Yale bound itself to erect a fireproof building for the reception of the paintings, of such form and dimensions as Trumbull should approve, and after the paintings were arranged that they should be exhibited and the profits first applied to the payment of the annuity, and all the profits after his death perpetually appropriated towards defraying the expenses of educating poor scholars in Yale College.
Trumbull afterward superintended the building of the Trumbull Gallery, which stood upon the Yale Campus until the year 1901. He made, later, several additions, so that the Gallery in 1841, when he wrote his Reminiscences, contained, in addition to the miniatures: “fifty-five pictures by my own hand, painted at various periods, from my earliest essay of the “Battle of Cannae,” to my last composition, the “Deluge,” including the eight small original pictures of the American Revolution, which contain the portraits painted from life.” Today, the only remaining example of his architectural talent is the Meeting House in Lebanon, Connecticut (circa 1804-6)

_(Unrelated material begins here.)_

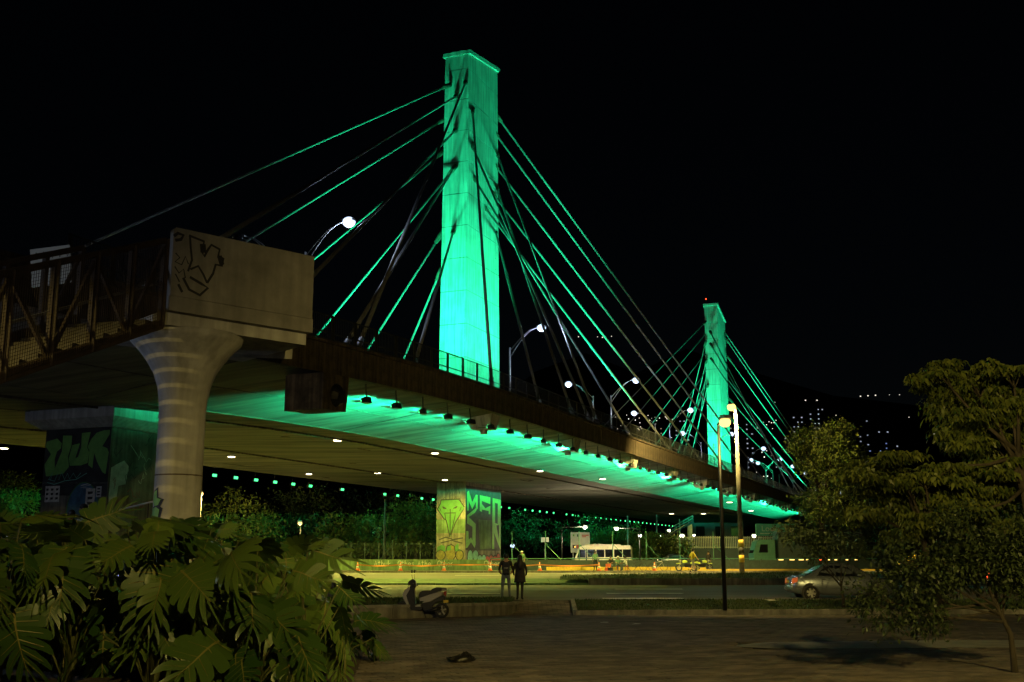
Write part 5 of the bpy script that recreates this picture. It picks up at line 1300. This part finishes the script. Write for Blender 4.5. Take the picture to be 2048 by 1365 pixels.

It is true that Trumbull chose to depict in “The Battle of Bunker’s Hill” and in “The Death of General Montgomery at Quebec,” the success of our foes, and in regard to “Bunker’s Hill” he is said to have adopted the British rather than the American account of the battle. At the same time, these canvases contain portraits from life painted by one of the first painters of the age, a man who had served in the Revolution and who was familiar with the scenes of action. Trumbull in writing to Jefferson of his qualifications to paint the scenes of the Revolution, quite rightly stated that: “some superiority also arose from my having borne personally a humble part in the great events I was to describe. No one lives with me possessing this advantage, and no one can come after me to divide the honor of truth and authenticity, however easily I may hereafter be exceeded in elegance.” (Letter to Jefferson, June 11, 1789).
It is fair to state that most of the people of the United States think of the Battle of Bunker’s Hill and the Declaration of Independence only in terms of Trumbull’s compositions, so universal has been their use to depict these events in our history.
Thanks to Trumbull, nowhere else can be found likenesses of many of the actors in these scenes, and nowhere else can be found together so many original portraits of persons prominent in the Revolution. For the student of American history who seeks to learn what manner of men these were, the Trumbull canvases and miniatures, containing about two hundred and fifty portraits, are the most important source of original information that exists.
Trumbull died in 1843, and was interred on the Yale Campus under the building which contained so much of the important work of his long life, covering a span of eighty-eight years.